South Central Pennsylvania Environmental Restoration Infrastructure and Resource Protection Development Pilot Program. The Corps is to provide technical assistance to non- Federal interests, for environmental projects, including surface water resource protection and development.

Santa Rosa Plain, California. Allows the Corps to study the "feasibility" of preserving and developing seasonal wetlands, and to provide, to a county task force, technical assistance on plans to achieve these purposes.

Hackensack Meadowlands Area, New Jersey. The Corps is authorized to provide technical assistance to the State on an Environmental Improvement Program to include: mitigation and enhancement of wetlands, a regional system to monitor, protect, and preserve wetlands, and watershed cleanup.

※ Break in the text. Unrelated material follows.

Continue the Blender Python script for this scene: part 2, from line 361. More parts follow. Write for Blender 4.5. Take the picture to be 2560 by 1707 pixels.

Land Exchange, Alltoona Lake, Georgia. The Corps may initiate a land exchange for property needed for wildlife management, and the protection of water quality and the overall environment of the area.

Contaminated Sediments Information. The results of a national study by the Corps on contaminated sediments of the surface waters of the U.S. are to be reported to Congress 1 year after enactment (October 31, 1993).

Fish and Wildlife Mitigation. Amends section 906(c) of the Water Resources Development Act of 1986 [33 USC 2283(c), Allocation of Mitigation Costs] to include as part of the mitigation costs, land transactions made for fish and wildlife mitigation purposes.

Southern West Virginia Environmental Restoration Infrastructure and Resource Protection Development Pilot Program. The Corps is to provide environmental assistance to non-Federal interests. Projects are to include surface water resource protection and development.

Environmental Project Modifications, Sacramento River, California. In carrying out the flood control project for this area, the Corps is to plan, design, and build "historical wetlands at an alternative site" contiguous to the Yolo Bypass.

Bank Stabilization and Marsh Creation. For the Calcasieu River Ship Canal, Louisiana, the Corps is to study the possibility of bank stabilization and marsh creation using retaining dikes and dredged material, and is to report to Congress in 1 year (by October 31, 1993).

Connecticut Coastal Saltmarsh Restoration Authorization. Subject to cost sharing, the Corps is to look into and implement saltmarsh restoration projects along the Connecticut coast.

San Francisco Bay. The Corps is authorized to participate as a Federal member in the Interagency Ecological Study Program M.O.U. to implement monitoring requirements in the San Francisco Bay-Delta Estuary, California.

Sediment Management Strategy for Maumee River, Toledo Harbor. Within 1 year of enactment (by October 31, 1993), the Corps is to develop long-term sediment management strategies for the river, including sediment reuse for wetlands restoration.

Sediments Decontamination Technology. Within 1 year of enactment (by October 31, 1993), the EPA and Corps are to jointly select removal, treatment, and decontamination technologies for a contaminated marine sediments project in the New York/New Jersey Harbor.

The legislative history of this Act includes: House Report 102- 842; Senate Report 102-283; and Congressional Record pages H11848 - 51, October 5, 1992; E3327, October 29, 1992; and S17828 - 29, S17832, and S17850 - 56, October, 8, 1992.

The U.S. Army Corps of Engineers is responsible for implementation of these authorities. The Assistant Director for Ecological Services provides overall coordination of Service involvment, with each Regional Director being responsible for projects within their geographical areas.